KUOW Photo/Amy Radil

At a press conference on Thursday, Seattle Mayor-elect Ed Murray said Seattle must figure out ways to help low-wage workers, or it risks becoming a city of the rich. He has appointed a task force to study “income inequality,” but no one expects the process to be easy.

The task force includes business groups, hotel and restaurant owners, labor officials, and progressive groups. It also includes people who were on opposite sides of the ballot initiative campaign in SeaTac for a $15 minimum wage.

One of them is City Councilmember-elect Kshama Sawant. She’s been one of the most visible advocates for the $15 minimum wage and said she’s still committed to that position.

When asked if she was concerned about being co-opted by Murray, Sawant responded, “That’s always the concern!” But Sawant also said she decided that if she’s serious about the issue, she should accept Murray’s invitation. “That means engaging with people who don’t agree with me, and making every effort to influence the process,” she said.

Business owners on the task force said they’re making the same promise. “The mayor was very clear that we’re going to speak as one voice. And everyone on the committee is committed to do that,” said Joe Fugere, owner of Tutta Bella Pizzeria. “There will be a process, it will not always be easy, but we’re all in.”

The task force also includes Ivar’s President Bob Donegan, who wrote in Crosscut that the $15 minimum wage initiative in SeaTac was “terrible public policy” and would hurt opportunities for entry-level workers.

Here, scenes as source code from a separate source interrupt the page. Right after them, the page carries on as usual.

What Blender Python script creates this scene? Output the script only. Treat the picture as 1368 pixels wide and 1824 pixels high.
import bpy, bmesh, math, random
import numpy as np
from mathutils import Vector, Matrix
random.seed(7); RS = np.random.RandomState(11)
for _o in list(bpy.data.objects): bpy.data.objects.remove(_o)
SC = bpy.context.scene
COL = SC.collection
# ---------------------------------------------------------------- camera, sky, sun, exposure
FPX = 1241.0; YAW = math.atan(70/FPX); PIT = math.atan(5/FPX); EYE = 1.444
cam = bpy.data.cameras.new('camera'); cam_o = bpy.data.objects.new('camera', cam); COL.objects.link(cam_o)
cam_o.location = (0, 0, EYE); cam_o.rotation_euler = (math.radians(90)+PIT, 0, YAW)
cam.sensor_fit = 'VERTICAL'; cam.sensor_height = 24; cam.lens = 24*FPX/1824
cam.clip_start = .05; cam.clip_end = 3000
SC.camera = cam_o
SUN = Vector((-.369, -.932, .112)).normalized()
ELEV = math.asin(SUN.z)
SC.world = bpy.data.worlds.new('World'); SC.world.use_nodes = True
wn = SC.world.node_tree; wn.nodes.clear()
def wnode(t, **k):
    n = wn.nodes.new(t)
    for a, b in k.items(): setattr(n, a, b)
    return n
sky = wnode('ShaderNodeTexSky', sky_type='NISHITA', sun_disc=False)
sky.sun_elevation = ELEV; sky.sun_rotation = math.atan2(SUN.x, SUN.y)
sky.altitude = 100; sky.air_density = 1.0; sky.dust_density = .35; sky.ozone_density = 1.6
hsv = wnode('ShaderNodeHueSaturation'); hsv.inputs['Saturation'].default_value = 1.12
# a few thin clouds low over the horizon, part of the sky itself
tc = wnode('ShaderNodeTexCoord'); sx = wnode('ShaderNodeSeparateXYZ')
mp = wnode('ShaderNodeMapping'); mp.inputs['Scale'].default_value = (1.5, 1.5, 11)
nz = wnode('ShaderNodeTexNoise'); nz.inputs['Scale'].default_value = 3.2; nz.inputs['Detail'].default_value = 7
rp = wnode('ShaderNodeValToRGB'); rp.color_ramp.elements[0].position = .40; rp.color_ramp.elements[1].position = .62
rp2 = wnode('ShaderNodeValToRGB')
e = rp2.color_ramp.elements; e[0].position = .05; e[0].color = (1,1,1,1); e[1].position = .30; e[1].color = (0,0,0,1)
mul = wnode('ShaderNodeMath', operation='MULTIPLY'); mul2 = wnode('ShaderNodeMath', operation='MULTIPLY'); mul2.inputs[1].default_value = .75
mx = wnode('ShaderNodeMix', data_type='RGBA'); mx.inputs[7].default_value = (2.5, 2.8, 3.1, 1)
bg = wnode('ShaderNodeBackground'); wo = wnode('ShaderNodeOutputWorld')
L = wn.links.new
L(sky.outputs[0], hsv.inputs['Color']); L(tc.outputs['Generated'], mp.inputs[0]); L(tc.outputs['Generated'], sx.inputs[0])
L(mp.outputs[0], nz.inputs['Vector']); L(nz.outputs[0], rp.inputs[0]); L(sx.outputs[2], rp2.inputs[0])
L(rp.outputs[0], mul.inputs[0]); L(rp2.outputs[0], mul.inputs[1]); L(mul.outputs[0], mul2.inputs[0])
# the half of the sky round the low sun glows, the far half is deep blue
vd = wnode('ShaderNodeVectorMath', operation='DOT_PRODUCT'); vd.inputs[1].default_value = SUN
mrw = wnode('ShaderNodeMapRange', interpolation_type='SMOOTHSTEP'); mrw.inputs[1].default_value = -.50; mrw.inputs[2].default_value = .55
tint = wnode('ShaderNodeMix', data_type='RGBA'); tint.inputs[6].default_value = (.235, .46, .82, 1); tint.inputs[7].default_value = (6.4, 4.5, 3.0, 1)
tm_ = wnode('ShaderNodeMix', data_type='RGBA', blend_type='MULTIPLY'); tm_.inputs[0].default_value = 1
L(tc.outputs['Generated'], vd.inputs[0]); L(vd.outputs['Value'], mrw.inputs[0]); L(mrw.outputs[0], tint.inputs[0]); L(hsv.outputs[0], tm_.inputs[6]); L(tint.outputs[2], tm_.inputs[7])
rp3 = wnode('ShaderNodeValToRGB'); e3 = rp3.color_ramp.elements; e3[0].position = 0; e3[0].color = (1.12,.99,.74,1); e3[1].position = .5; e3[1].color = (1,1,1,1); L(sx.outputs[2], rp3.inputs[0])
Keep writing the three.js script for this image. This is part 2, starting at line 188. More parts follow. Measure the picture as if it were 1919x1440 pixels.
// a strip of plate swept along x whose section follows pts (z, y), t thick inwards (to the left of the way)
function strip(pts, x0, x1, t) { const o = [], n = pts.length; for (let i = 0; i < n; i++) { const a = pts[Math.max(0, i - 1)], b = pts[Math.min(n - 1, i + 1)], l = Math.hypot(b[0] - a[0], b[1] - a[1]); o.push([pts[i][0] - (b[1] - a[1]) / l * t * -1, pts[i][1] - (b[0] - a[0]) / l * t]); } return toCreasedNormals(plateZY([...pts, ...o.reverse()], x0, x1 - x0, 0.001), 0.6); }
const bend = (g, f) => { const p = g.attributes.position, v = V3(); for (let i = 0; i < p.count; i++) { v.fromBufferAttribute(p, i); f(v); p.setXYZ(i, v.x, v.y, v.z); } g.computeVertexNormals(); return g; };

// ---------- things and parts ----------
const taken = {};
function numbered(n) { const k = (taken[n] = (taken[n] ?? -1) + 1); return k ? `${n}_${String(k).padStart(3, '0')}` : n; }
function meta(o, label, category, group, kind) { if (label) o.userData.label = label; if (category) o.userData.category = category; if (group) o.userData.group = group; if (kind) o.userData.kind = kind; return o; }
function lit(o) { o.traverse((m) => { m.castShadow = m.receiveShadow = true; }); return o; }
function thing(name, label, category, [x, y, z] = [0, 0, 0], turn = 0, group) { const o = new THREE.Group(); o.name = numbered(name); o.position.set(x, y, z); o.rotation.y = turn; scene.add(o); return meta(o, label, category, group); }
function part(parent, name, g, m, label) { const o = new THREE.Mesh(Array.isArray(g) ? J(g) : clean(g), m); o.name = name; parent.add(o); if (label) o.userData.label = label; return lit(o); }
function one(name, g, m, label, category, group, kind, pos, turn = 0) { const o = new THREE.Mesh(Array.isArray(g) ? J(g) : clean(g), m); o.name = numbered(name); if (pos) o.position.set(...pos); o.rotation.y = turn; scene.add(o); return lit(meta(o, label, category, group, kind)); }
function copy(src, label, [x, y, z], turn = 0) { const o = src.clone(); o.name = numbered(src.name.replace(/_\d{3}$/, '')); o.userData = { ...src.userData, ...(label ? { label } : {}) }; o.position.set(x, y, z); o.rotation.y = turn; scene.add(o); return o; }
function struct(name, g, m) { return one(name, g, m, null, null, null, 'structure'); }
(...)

Murray said he doesn’t know where the talks will lead, but that the central question is how Seattle can maintain economic and ethnic diversity.

“I think we do agree on one thing,” Murray said, “people should have a wage that’s livable. You can’t have an economy and a business sector that functions off low-wage jobs, that’s not the way to grow business, that’s not the way to create a diverse city.”

Labor officials on the task force point to recent research by the International Monetary Fund and others that income inequality may be harming economic growth in the US.

Dave Freiboth with the King County Labor Council said the problem has been building for years. “I guess we’re kind of slow on the uptake in this country,” he said. “We’ve actually got to get to some real hurt economically before folks will confront the fact that [having] many, many people in low-wage jobs is not good for the economy.”

Murray is asking the task force to issue recommendations by next May. He said they could become the basis for a new minimum wage law to go to the City Council. He made clear that his timeline was intended to avoid costly ballot initiatives if possible. “I do not want the business community and the labor community of this city to spend extraordinary amounts of money on an initiative,” he said.

But some business and labor groups are poised to go to the ballot if the task force doesn’t succeed.

Anti-tunnel activist Elizabeth Campbell has filed a ballot initiative to raise the minimum wage while lowering taxes on business. Her group calls its effort 15in2014.

Sawant said she’ll decide in April whether to campaign for a ballot initiative or stick with the task force. Her advocacy group for the $15 wage is to be called 15Now.org.